(PROVIDED DATA):

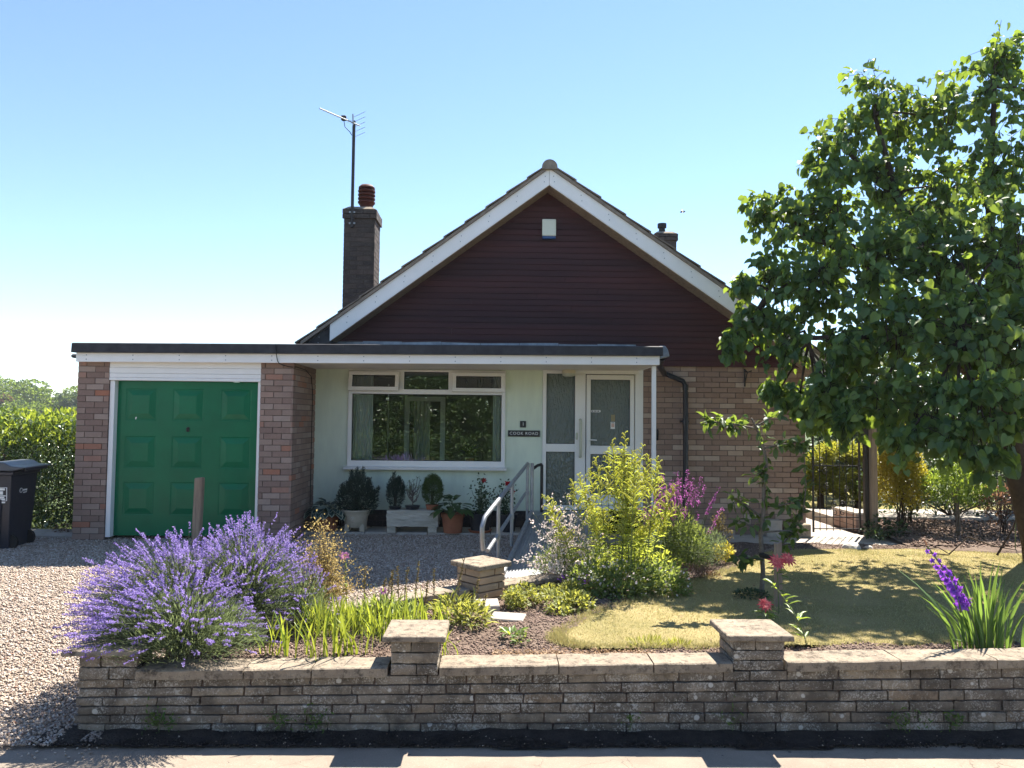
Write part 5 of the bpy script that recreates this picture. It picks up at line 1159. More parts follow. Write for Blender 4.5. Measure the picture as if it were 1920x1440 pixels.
for i, (x, y, z, r, h) in enumerate([(-101, 150, 3.2, 9, 6.2), (-93, 152, 3.0, 7.5, 5.6), (-86.5, 155, 2.6, 7, 4.6), (-80, 150, 1.8, 6, 4.4), (-96, 141, 1.5, 5, 4.2), (-89, 143, 1.0, 6, 3.6), (-108, 160, 3, 9, 7), (-76, 158, 2.2, 9, 6)]):
    lab = ['broad far wooded crown at the left edge above the hedge', 'round far tree crown second from the left edge', 'domed far tree crown above the middle of the hedge', 'low far tree crown next to the garage corner', 'dark purplish far tree below the broad wooded crown', 'low far tree in front of the domed crown', 'far tree crown cut by the left edge', 'pale far tree crown just left of the garage'][i]
    t = thing('far_tree', lab, 'tree', (x, y, -4), 'trees on the far hillside')
    lum = [(x+rng.normal()*r*.4, y+rng.normal()*2, z+.2+rng.normal()*h*.25+h*.25, r*.45, r*.4, h*.4) for _ in range(9)]+[(x, y, z-h*.3, r*.8, r*.5, h*.6)]
    p, d = in_lumps(6500, lum, .8); part('crown', orient(p, nrm(d+rdir(len(p))*.6), nrm(d+rdir(len(p))*.7), rng.uniform(.3, .6, len(p)), .4, 'oval'), LF['farred' if i == 4 else 'far'] if 'far' in LF else LF['bronze' if i == 4 else 'apple'], t, kind='stuff')
    MB().tube([(x, y, -5), (x, y, z)], [.4, .2], 8).build('trunk', M_['bark'], t)

def wheelie(label, x, y, z, lid, yaw=0, wd=.55, dp=.62):
    t = thing('wheelie_bin', label, 'wheelie bin', (x, y, z), 'wheelie bins by the hedge')
    b = MB(); b.hexa([(-wd*.42, -dp*.40, .02), (wd*.40, -dp*.40, .02), (wd*.40, dp*.40, .02), (-wd*.42, dp*.40, .02), (-wd/2, -dp/2, .93), (wd*.46, -dp/2, .93), (wd*.46, dp/2, .93), (-wd/2, dp/2, .93)])
    for zz in (.0,): b.hexa([(-wd*.5-.015, -dp/2-.015, .90), (wd*.5, -dp/2-.015, .90), (wd*.5, dp/2+.015, .90), (-wd*.5-.015, dp/2+.015, .90), (-wd*.5-.02, -dp/2-.02, .945), (wd*.5+.005, -dp/2-.02, .945), (wd*.5+.005, dp/2+.02, .945), (-wd*.5-.02, dp/2+.02, .945)])
    b.hexa([(-.03, -dp*.41-.008, .04), (.13, -dp*.41-.008, .04), (.13, -dp*.40, .04), (-.03, -dp*.40, .04), (-.03, -dp/2-.006, .62), (.15, -dp/2-.002, .62), (.15, -dp*.46, .62), (-.03, -dp*.46, .62)])
    def put(mb): 
        mb.v = [(v[0]*math.cos(yaw)-v[1]*math.sin(yaw)+x, v[0]*math.sin(yaw)+v[1]*math.cos(yaw)+y, v[2]+z) for v in mb.v]; return mb
    put(b).build('body', M_['bin'], t, bevel=.012)
    l = MB(); l.prism([(-wd*.5-.04, .955), (wd*.5+.01, .955), (wd*.5+.12, .985), (wd*.5+.12, 1.0), (wd*.5-.02, 1.01), (wd*.32, 1.055), (.05, 1.06), (-.02, 1.03), (-wd*.5-.04, .99)], 'y', -dp/2-.03, dp/2+.03); put(l).build('lid', lid, t, bevel=.008)
    hn = MB(); hn.tube([(wd*.5+.10, -dp*.42, .97), (wd*.5+.10, dp*.42, .97)], .016, 8); put(hn).build('handle', M_['bin'], t)
    for s in (-1, 1):
        w = MB(); w.tube([(wd*.36, s*dp*.28, .1), (wd*.36, s*(dp*.28+.05), .1)], .1, 16); put(w).build('wheel', M_['black'], t)
    st = MB()
    for q in ((-.20, -.195, .60, .76), (-.085, -.08, .60, .76), (-.195, -.085, .755, .76), (-.195, -.085, .60, .605)): st.box(q[0], q[1], -dp/2+.006, -dp/2+.016, q[2], q[3])
    for q in ((-.175, -.105, .725, .75), (-.155, -.125, .675, .715), (-.185, -.095, .655, .667), (-.17, -.11, .635, .65), (-.18, -.1, .612, .63), (-.18, -.1, .575, .592)): st.box(q[0], q[1], -dp/2+.006, -dp/2+.0165, q[2], q[3])
    st.v = [(a+.285, b_+(.93-c)*.068-.016, c) for a, b_, c in st.v]; put(st).build('sticker', M_['sign_white'], t)
    lg = MB(); lg.tube([(.10+.02*math.cos(a), -dp/2+.012, .705+.026*math.sin(a)) for a in np.linspace(.6, 5.9, 12)], .004, 5, False)
    for q in ((.125, .135, .695, .715), (.14, .15, .695, .712), (.155, .165, .695, .715), (.17, .18, .695, .712), (.185, .192, .69, .715), (.14, .155, .668, .68), (.16, .19, .67, .68)): lg.box(q[0], q[1], -dp/2+.006, -dp/2+.015, q[2], q[3])
    lg.v = [(wd*.46+.003-(.93-c)*wd*.06/.91+(b_+dp/2-.012)*.6, (a-.145)*1.5, c) for a, b_, c in lg.v]; put(lg).build('logo', M_['sign_white'], t); return t
M_['bin'] = surf('bin_plastic', (.014, .018, .032), (.022, .026, .04), 5, .35, .45)
M_['bin_lid'] = surf('bin_lid_grey', (.06, .068, .085), (.09, .095, .11), 5, .4, .5)
M_['bin_green'] = surf('bin_lid_green', (.02, .10, .03), None, rough=.4, spec=.5)
wheelie('dark blue wheelie bin with white stickers and a grey lid beside the hedge', -5.99, 9.28, .36, M_['bin_lid'], R(6))
wheelie('wheelie bin with a green lid cut off by the left edge', -6.70, 9.02, .35, M_['bin_green'], R(4))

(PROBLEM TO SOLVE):
From the data above, write out everything exactly except the pictures.

(CORRECT RESPONSE):
Write part 5 of the bpy script that recreates this picture. It picks up at line 1159. More parts follow. Write for Blender 4.5. Measure the picture as if it were 1920x1440 pixels.
for i, (x, y, z, r, h) in enumerate([(-101, 150, 3.2, 9, 6.2), (-93, 152, 3.0, 7.5, 5.6), (-86.5, 155, 2.6, 7, 4.6), (-80, 150, 1.8, 6, 4.4), (-96, 141, 1.5, 5, 4.2), (-89, 143, 1.0, 6, 3.6), (-108, 160, 3, 9, 7), (-76, 158, 2.2, 9, 6)]):
    lab = ['broad far wooded crown at the left edge above the hedge', 'round far tree crown second from the left edge', 'domed far tree crown above the middle of the hedge', 'low far tree crown next to the garage corner', 'dark purplish far tree below the broad wooded crown', 'low far tree in front of the domed crown', 'far tree crown cut by the left edge', 'pale far tree crown just left of the garage'][i]
    t = thing('far_tree', lab, 'tree', (x, y, -4), 'trees on the far hillside')
    lum = [(x+rng.normal()*r*.4, y+rng.normal()*2, z+.2+rng.normal()*h*.25+h*.25, r*.45, r*.4, h*.4) for _ in range(9)]+[(x, y, z-h*.3, r*.8, r*.5, h*.6)]
    p, d = in_lumps(6500, lum, .8); part('crown', orient(p, nrm(d+rdir(len(p))*.6), nrm(d+rdir(len(p))*.7), rng.uniform(.3, .6, len(p)), .4, 'oval'), LF['farred' if i == 4 else 'far'] if 'far' in LF else LF['bronze' if i == 4 else 'apple'], t, kind='stuff')
    MB().tube([(x, y, -5), (x, y, z)], [.4, .2], 8).build('trunk', M_['bark'], t)

def wheelie(label, x, y, z, lid, yaw=0, wd=.55, dp=.62):
    t = thing('wheelie_bin', label, 'wheelie bin', (x, y, z), 'wheelie bins by the hedge')
    b = MB(); b.hexa([(-wd*.42, -dp*.40, .02), (wd*.40, -dp*.40, .02), (wd*.40, dp*.40, .02), (-wd*.42, dp*.40, .02), (-wd/2, -dp/2, .93), (wd*.46, -dp/2, .93), (wd*.46, dp/2, .93), (-wd/2, dp/2, .93)])
    for zz in (.0,): b.hexa([(-wd*.5-.015, -dp/2-.015, .90), (wd*.5, -dp/2-.015, .90), (wd*.5, dp/2+.015, .90), (-wd*.5-.015, dp/2+.015, .90), (-wd*.5-.02, -dp/2-.02, .945), (wd*.5+.005, -dp/2-.02, .945), (wd*.5+.005, dp/2+.02, .945), (-wd*.5-.02, dp/2+.02, .945)])
    b.hexa([(-.03, -dp*.41-.008, .04), (.13, -dp*.41-.008, .04), (.13, -dp*.40, .04), (-.03, -dp*.40, .04), (-.03, -dp/2-.006, .62), (.15, -dp/2-.002, .62), (.15, -dp*.46, .62), (-.03, -dp*.46, .62)])
    def put(mb): 
        mb.v = [(v[0]*math.cos(yaw)-v[1]*math.sin(yaw)+x, v[0]*math.sin(yaw)+v[1]*math.cos(yaw)+y, v[2]+z) for v in mb.v]; return mb
    put(b).build('body', M_['bin'], t, bevel=.012)
    l = MB(); l.prism([(-wd*.5-.04, .955), (wd*.5+.01, .955), (wd*.5+.12, .985), (wd*.5+.12, 1.0), (wd*.5-.02, 1.01), (wd*.32, 1.055), (.05, 1.06), (-.02, 1.03), (-wd*.5-.04, .99)], 'y', -dp/2-.03, dp/2+.03); put(l).build('lid', lid, t, bevel=.008)
    hn = MB(); hn.tube([(wd*.5+.10, -dp*.42, .97), (wd*.5+.10, dp*.42, .97)], .016, 8); put(hn).build('handle', M_['bin'], t)
    for s in (-1, 1):
        w = MB(); w.tube([(wd*.36, s*dp*.28, .1), (wd*.36, s*(dp*.28+.05), .1)], .1, 16); put(w).build('wheel', M_['black'], t)
    st = MB()
    for q in ((-.20, -.195, .60, .76), (-.085, -.08, .60, .76), (-.195, -.085, .755, .76), (-.195, -.085, .60, .605)): st.box(q[0], q[1], -dp/2+.006, -dp/2+.016, q[2], q[3])
    for q in ((-.175, -.105, .725, .75), (-.155, -.125, .675, .715), (-.185, -.095, .655, .667), (-.17, -.11, .635, .65), (-.18, -.1, .612, .63), (-.18, -.1, .575, .592)): st.box(q[0], q[1], -dp/2+.006, -dp/2+.0165, q[2], q[3])
    st.v = [(a+.285, b_+(.93-c)*.068-.016, c) for a, b_, c in st.v]; put(st).build('sticker', M_['sign_white'], t)
    lg = MB(); lg.tube([(.10+.02*math.cos(a), -dp/2+.012, .705+.026*math.sin(a)) for a in np.linspace(.6, 5.9, 12)], .004, 5, False)
    for q in ((.125, .135, .695, .715), (.14, .15, .695, .712), (.155, .165, .695, .715), (.17, .18, .695, .712), (.185, .192, .69, .715), (.14, .155, .668, .68), (.16, .19, .67, .68)): lg.box(q[0], q[1], -dp/2+.006, -dp/2+.015, q[2], q[3])
    lg.v = [(wd*.46+.003-(.93-c)*wd*.06/.91+(b_+dp/2-.012)*.6, (a-.145)*1.5, c) for a, b_, c in lg.v]; put(lg).build('logo', M_['sign_white'], t); return t
M_['bin'] = surf('bin_plastic', (.014, .018, .032), (.022, .026, .04), 5, .35, .45)
M_['bin_lid'] = surf('bin_lid_grey', (.06, .068, .085), (.09, .095, .11), 5, .4, .5)
M_['bin_green'] = surf('bin_lid_green', (.02, .10, .03), None, rough=.4, spec=.5)
wheelie('dark blue wheelie bin with white stickers and a grey lid beside the hedge', -5.99, 9.28, .36, M_['bin_lid'], R(6))
wheelie('wheelie bin with a green lid cut off by the left edge', -6.70, 9.02, .35, M_['bin_green'], R(4))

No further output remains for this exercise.